I spent weeks of my childhood summers with my grandparents on a farm in rural South Carolina. My grandfather raised cattle and hogs, and had a plow mule even in the age of tractors. He would take me with him on his chores, traveling around the farm in a creaky pick-up truck with the windows rolled down in the southern heat.
Once I helped my grandfather capture a calf that had gotten out of the fence; it sized me up as the weakest link and charged towards me; I felt scared and jumped out of the way; my grandfather ran to me, I thought he would be upset because I let him down and let the calf escape; he grabbed me by the shoulders and hugged me, and said, “Son, you should have jumped sooner. That cow could’ve killed you.”
Every evening, as I remember it, my grandfather and I watched Westerns on a small black-and-white TV. I had an early bedtime, so these may have been reruns before prime time. One evening we would watch Gunsmoke, another evening it would be Wagon Train or Rawhide. There were so many Westerns back then in the fifties and sixties: Bonanza, Maverick, The Rifleman, Branded, The Lone Ranger, Roy Rogers, Bat Masterson, Zorro, The Big Valley, Cheyenne, Have Gun – Will Travel, Sugarfoot, The Virginian, others I don’t remember right off.
One night I dreamed that a buffalo herd was stampeding toward me, like in a scene from one of those westerns; in the dream, I was crouched behind a fallen log, and the buffalo jumped over the log and landed on the other side of me, again like in a scene I had watched on TV; I must have been whimpering or thrashing around or something, so my grandmother came to check on me; when she sat down, I felt the mattress sink and I thought the buffalo were stomping next to me, and I screamed and sat up straight; my grandmother thought she had scared me, so I tried to explain about the buffalo.

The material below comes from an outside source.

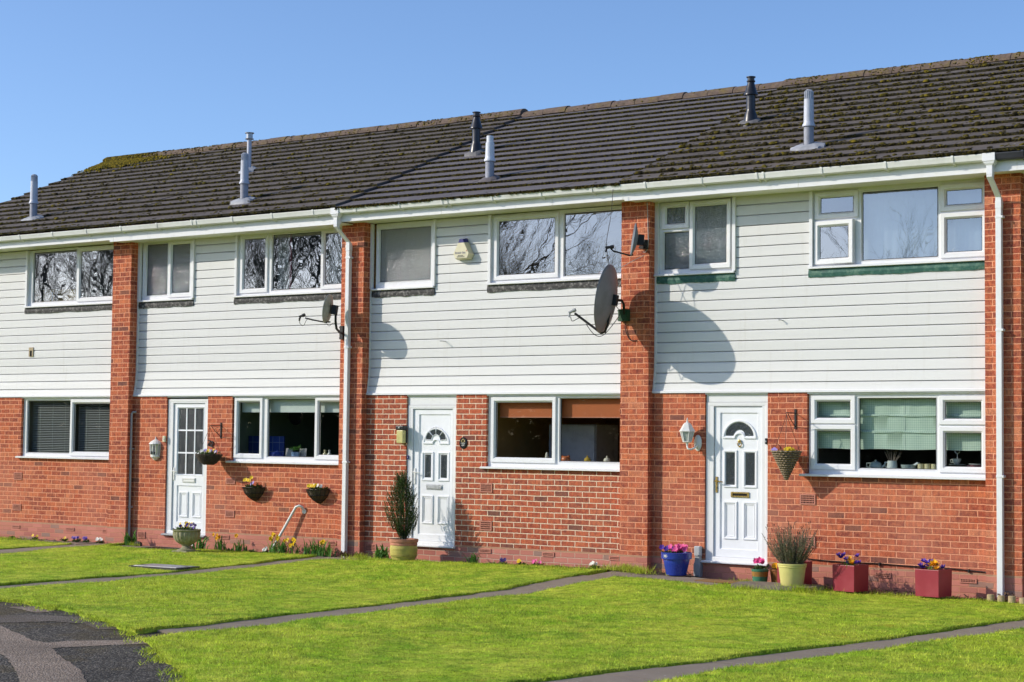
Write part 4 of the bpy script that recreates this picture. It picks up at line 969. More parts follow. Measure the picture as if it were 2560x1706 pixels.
# ------------------------------------------------------------------ plant helpers
class LB:
    """leaf / petal collector with a tint per vertex"""
    def __init__(s, seed=0): s.V = []; s.F = []; s.T = []; s.r = random.Random(seed)
    def strip(s, pts, wid, side, tint):
        """ribbon through pts; wid per point"""
        o = len(s.V)
        for p, w_ in zip(pts, wid):
            s.V += [tuple(p - side*w_/2), tuple(p + side*w_/2)]; s.T += [tint, tint]
        for i in range(len(pts)-1): s.F.append((o+2*i, o+2*i+1, o+2*i+3, o+2*i+2))
    def leaf(s, p, d, L, W, tint=None, bend=.3):
        p = Vector(p); d = Vector(d).normalized(); side = d.cross(Vector((s.r.uniform(-.4,.4), s.r.uniform(-.4,.4), 1)))
        if side.length < 1e-3: side = Vector((1,0,0))
        side.normalize(); dn = d.cross(side).normalized(); dn = dn if dn.z < 0 else -dn
        s.strip([p, p+d*L*.45+dn*L*bend*.12, p+d*L+dn*L*bend*.55], [W*.55, W, W*.12], side, s.r.random() if tint is None else tint)
    def strap(s, p, az, L, W, lean, tint=None):
        p = Vector(p); h = Vector((math.cos(az), math.sin(az), 0)); side = Vector((-h.y, h.x, 0)); pts = []; n = 5
        for i in range(n+1):
            t = i/n; a = lean*t*t*1.1 + lean*.35*t
            pts.append((h*math.sin(a)*L*t*.9) + Vector((0,0,math.cos(a)*L*t)) + p)
        s.strip(pts, [W*.7, W, W, W*.9, W*.65, W*.1], side, s.r.random() if tint is None else tint)
    def flower(s, c, n, r, petals=5, cup=.25, tint=None):
        c = Vector(c); n = Vector(n).normalized(); a = n.orthogonal().normalized(); b = n.cross(a); k0 = s.r.uniform(0, 6)
        for k in range(petals):
            t = k0 + 2*math.pi*k/petals; d = a*math.cos(t)+b*math.sin(t); sd = n.cross(d)
            s.strip([c, c+d*r*.55+n*r*cup*.5, c+d*r+n*r*cup], [r*.35, r*1.25*5/petals*.85, r*.45], sd, (s.r.random() if tint is None else tint))
    def ball(s, c, r, n, size, flat=.7):
        for _ in range(n):
            v = Vector((s.r.gauss(0,1), s.r.gauss(0,1), abs(s.r.gauss(0,1))*flat)).normalized(); q = r*s.r.uniform(.45,1)
            s.leaf(Vector(c)+v*q*.6, v+Vector((0,0,.3)), size*s.r.uniform(.6,1.2), size*.5)
    def build(s, name, mat, parent=None):
        o = np_mesh(name, np.array(s.V), np.array(s.F), mat, None, np.array(s.T)); o.parent = parent; return o
def W(x, z, y):
    k = 1 + y/20.279; return (x*k, y, 1.547+(z-1.547)*k)
def text_mesh(body, size, name, mat, parent, loc, extrude=.002, rot=0, font_w=1.0):
    cu = bpy.data.curves.new(name, 'FONT'); cu.body = body; cu.size = size; cu.extrude = extrude; cu.align_x = 'CENTER'; cu.align_y = 'CENTER'; cu.resolution_u = 3
    to = bpy.data.objects.new(name, cu); col.objects.link(to); dg = bpy.context.evaluated_depsgraph_get()
    me = bpy.data.meshes.new_from_object(to.evaluated_get(dg)); bpy.data.objects.remove(to); me.materials.clear(); me.materials.append(mat)
    me.transform(Matrix.Translation(loc) @ Matrix.Rotation(rot, 4, 'Y') @ Matrix.Rotation(R(90), 4, 'X') @ Matrix.Diagonal((font_w,1,1,1)))
    o = bpy.data.objects.new(name, me); col.objects.link(o); o.parent = parent; return o

# ------------------------------------------------------------------ satellite dishes
def dish(loc, label, c, phi, tilt, a, b, lnb, arm, pole, wallbox, mat, depth, cable=None, plates=False, boxm=black_iron):
    T = thing('satellite_dish', loc, label, 'satellite dish', group='satellite dishes on the brick piers')
    O = Vector(loc); c = Vector(c)-O; n = Vector((-math.sin(phi)*math.cos(tilt), -math.cos(phi)*math.cos(tilt), math.sin(tilt)))
    e1 = Vector((math.cos(phi), -math.sin(phi), 0)); e2 = n.cross(e1); e2 = e2 if e2.z > 0 else -e2
    mb = MB(); N = 40; rings = []
    def P(q, t, o): return c + e1*a*q*math.cos(t) + e2*b*q*math.sin(t) + n*(depth*(q*q-1)+o)
    for q in (.02,.25,.5,.75,.93,1): rings.append([P(q, 2*math.pi*k/N, .0) for k in range(N)])
    rings.append([P(1.025, 2*math.pi*k/N, -.006) for k in range(N)]); rings.append([P(1.0, 2*math.pi*k/N, -.018) for k in range(N)])
    for q in (.93,.75,.5,.25,.02): rings.append([P(q, 2*math.pi*k/N, -.011) for k in range(N)])
    mb.loft(rings); mb.add(rings[0], [tuple(range(N))]); mb.add(rings[-1], [tuple(range(N))])
    mb.build('reflector', mat, T, local=True, smooth=50, recalc=True)
    L = [Vector(p)-O for p in lnb]; hb = MB(); d = (L[1]-L[0]).normalized()
    hb.tube([L[0], L[0]+d*.03, L[0]+d*.031, L[1]], [.026,.026,.018,.018], 12); hb.tube([L[0]-d*.012, L[0]], [.022,.026], 12); hb.tube([L[1]-d*.02, L[1]+Vector((0,0,-.06))], .013, 8)
    hb.build('lnb', black_plastic if not plates else grey_plastic, T, local=True, smooth=40)
    MB().tube([Vector(p)-O for p in arm], .011 if not plates else .016, 8).build('arm', black_iron, T, local=True, smooth=40)
    pb = MB(); pb.tube([Vector(p)-O for p in pole], .018, 10)
    hub = Vector(pole[0])-O; back = c - n*(depth+.02)
    pb.tube([hub, back], .022, 8); Mx = Matrix.Translation((hub+back)/2) @ n.to_track_quat('X','Z').to_matrix().to_4x4()
    pb.box(-.05,.03,-.045,.045,-.07,.07,Mx)
    if plates:
        for s_ in (1,-1):
            pb.tube([hub, c-n*(depth*.72)+e2*s_*b*.34-e1*a*.2], .012, 6)
    pb.build('bracket', black_iron, T, local=True, smooth=35)
    if plates:
        kb = MB()
        for s_ in (1,-1):
            q = c - n*(depth*.62+.015) + e2*s_*b*.30 - e1*a*.28; kb.box(-.008,.008,-.04,.04,-.03,.03,Matrix.Translation(q) @ n.to_track_quat('X','Z').to_matrix().to_4x4())
        kb.build('bracket_plate', cream_plastic, T, local=True)
    x0,x1,y0,y1,z0,z1 = wallbox; wb = MB(); wb.box(x0-O.x,x1-O.x,y0-O.y,y1-O.y,z0-O.z,z1-O.z)
    for z in (z0+.02, z1-.02): wb.tube([(x0-.02-O.x, y0+.02-O.y, z-O.z), (x1+.01-O.x, y0+.02-O.y, z-O.z)], .008, 6)
    wb.build('wall_bracket', boxm, T, local=True)
    for cm, pts, r_ in (cable or []):
        cb = bpy.data.curves.new('t', 'CURVE'); bpy.data.curves.remove(cb)
        q = [Vector(p)-O for p in pts]; sm = []
        for i in range(len(q)-1):
            p0, p1, p2, p3 = q[max(i-1,0)], q[i], q[i+1], q[min(i+2,len(q)-1)]
            for k in range(6):
                t = k/6; sm.append(.5*((2*p1)+(p2-p0)*t+(2*p0-5*p1+4*p2-p3)*t*t+(3*p1-p0-3*p2+p3)*t**3))
        MB().tube(sm+[q[-1]], r_, 5).build('cable', cm, T, local=True, smooth=60)
    return T
green_plastic = M('dark_green_plastic', (.02,.075,.03), .5, .1, 10)
dish((-12.2,-.12,3.2), 'large dark grey dish on an arm, biggest of those on the brick piers', (-12.19,-.65,3.375), R(76), R(9), .42, .445,
     [(-12.60,-.745,3.235),(-12.68,-.77,3.20)], [(-12.13,-.62,3.30),(-12.16,-.63,3.05),(-12.20,-.64,2.94),(-12.25,-.65,2.925),(-12.60,-.75,3.19)],
     [(-12.10,-.60,3.36),(-12.12,-.36,3.37),(-12.16,-.24,3.33),(-12.18,-.19,3.2)], (-12.27,-12.13,-.20,-.122,3.11,3.27), dish_grey, .10,
     [(cable_black, [(-12.66,-.76,3.15),(-12.64,-.75,3.09),(-12.56,-.74,3.12),(-12.52,-.73,3.14)], .005), (cable_black, [(-12.45,-.71,3.05),(-12.34,-.68,2.91),(-12.24,-.62,2.90),(-12.10,-.55,3.08),(-12.06,-.5,3.2),(-12.10,-.56,3.3)], .005),
      (cable_black, [(-12.2,-.13,3.11),(-12.19,-.135,2.99),(-12.12,-.13,2.86),(-12.02,-.128,2.85)], .006)], True, green_plastic)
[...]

Kung Fu came out when I was in college, and I planned my schedule around it. A few years later, when I was working my first job, I watched the reruns every night, usually with friends in the neighborhood. This area of coastal South Carolina was famous for its population of herptiles, and collecting them was a science and a hobby. One of my friends came in during an episode of Kung Fu, and waited for a commercial break before he started talking. He said, “You know, I don’t think I’m going to hunt rattlesnakes barefoot any more.”
As a young adult, I caught Western movies when they came out in theaters (including Blazing Saddles, Dancing With Wolves, and Little Big Man; while I was traveling around, I went to a theater in Paris and saw Butch Cassidy and the Sundance Kid with French subtitles… Qui sont ces hommes ?.
As time has gone by, I have seen most of the classic Westerns on DVD (including The Searchers, Unforgiven, Stagecoach, The Outlaw Josey Wales, McCabe & Mrs. Miller, Once Upon a Time in the West, and The Good, the Bad, and the Ugly).
Together with 26 million other households, my family watched the Lonesome Dove miniseries in 1989, and I later rewatched it on VHS and DVD. Before the TV adaptation aired, I had already read Larry McMurtry’s novel, and a guest lecturer at my local library mentioned that McMurtry classified Lonesome Dove as an American Arthuriad. That launched me into an ongoing study of the parallels between the legends of King Arthur and the Western. For more detail, see the Lonesome Dove menu on my website.
So, in 2018 when I heard there was a new Western starring Kevin Costner on TV, I naturally gave Yellowstone a try. As television presentations, both Yellowstone and Lonesome Dove take advantage of more space than a movie provides to explore themes, characters, and plot lines. The Lonesome Dove miniseries ran over four nights in two-hour installments, which amount to more than six hours of programming after subtracting commercials. Yellowstone has aired four seasons of ten episodes each as of January of 2022 and has announced a fifth season with fourteen episodes.